I usually drag the original copy over the flexi and fix it quickly (in most cases)
 

Marlene

New Member
I can honestly say I've received a file from a designer that was good to go as is. I have to weld, make real outlines, get rid of tons of junk they hid and pretty much just use what they send as a template for what I need to make. I gave up long ago expecting anything but pile of junk and just charge to fix it
 

WildWestDesigns

Active Member
I can honestly say I've received a file from a designer that was good to go as is. I have to weld, make real outlines, get rid of tons of junk they hid and pretty much just use what they send as a template for what I need to make. I gave up long ago expecting anything but pile of junk and just charge to fix it

I wish this was easy for me.

Rather or not a vector file (or other graphic file) is perfectly setup (my process for digitizing is the same regardless if it's a vector or raster file). It still may or may not work for in the embroidery process. In order for me to fix it, I may have to use a font (typically it's fonts that are the issue) that works great and produces a great stitch out at the desired size, but in most instances, it will change the overall look and feel of the brand. Some people think I don't know what I'm doing unfortunately, because the designer told them "as is only, accept nothing else" (or something along those lines). That's great, just need to make sure you know how to design for all of the traditional productions mediums that are going to be used.

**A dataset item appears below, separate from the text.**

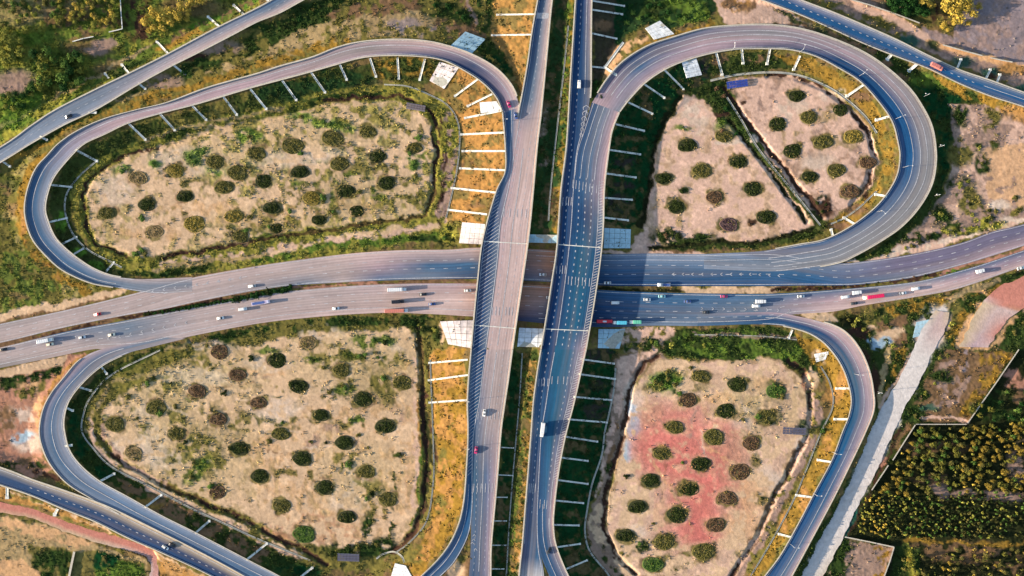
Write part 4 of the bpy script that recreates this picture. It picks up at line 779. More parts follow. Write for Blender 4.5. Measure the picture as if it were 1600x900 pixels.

So it's either give them crap, but it's exactly what they want and what they have or it's turn out a quality product that isn't exactly what was designed.
 

boxerbay

New Member
haha THIS is every freaking day.

A LOT of designers have no clue. Even fresh graduates from Art Institute dont have a clue. Sad AI takes money from these kids, puts them in debt, and they dont even know what outline view is in Illustrator.

You know what also gets me is when clients send you a PDF of their logo and when you open it in AI you find all kinds of junk outside the artboard. Like old versions of the logo etc etc.
 

Chris...

New Member
I've encountered another one I don't understand... Or like. We get artwork from a "design firm" to print occasionally, and it seems like every element of their vector files are created using clipping masks. Can't even edit a typo if we catch one, because most of the text is done via clipping masks with no possible logic behind it. File sizes are huge, ripping takes forever... Don't get why people go through so much work that's not necessary.
See that all of the time. I think colleges must be teaching that method.
 

Chris...

New Member
I worked in print for 28 years. We would always complain about the files because they obviously came from web page designers. Lo res images galore.
 

Jackpine

New Member
THIS is every day...... I just got done making a file cut ready from a customer that paid to have it made into a vector. Then she paid me. And now she can cut the vinyl.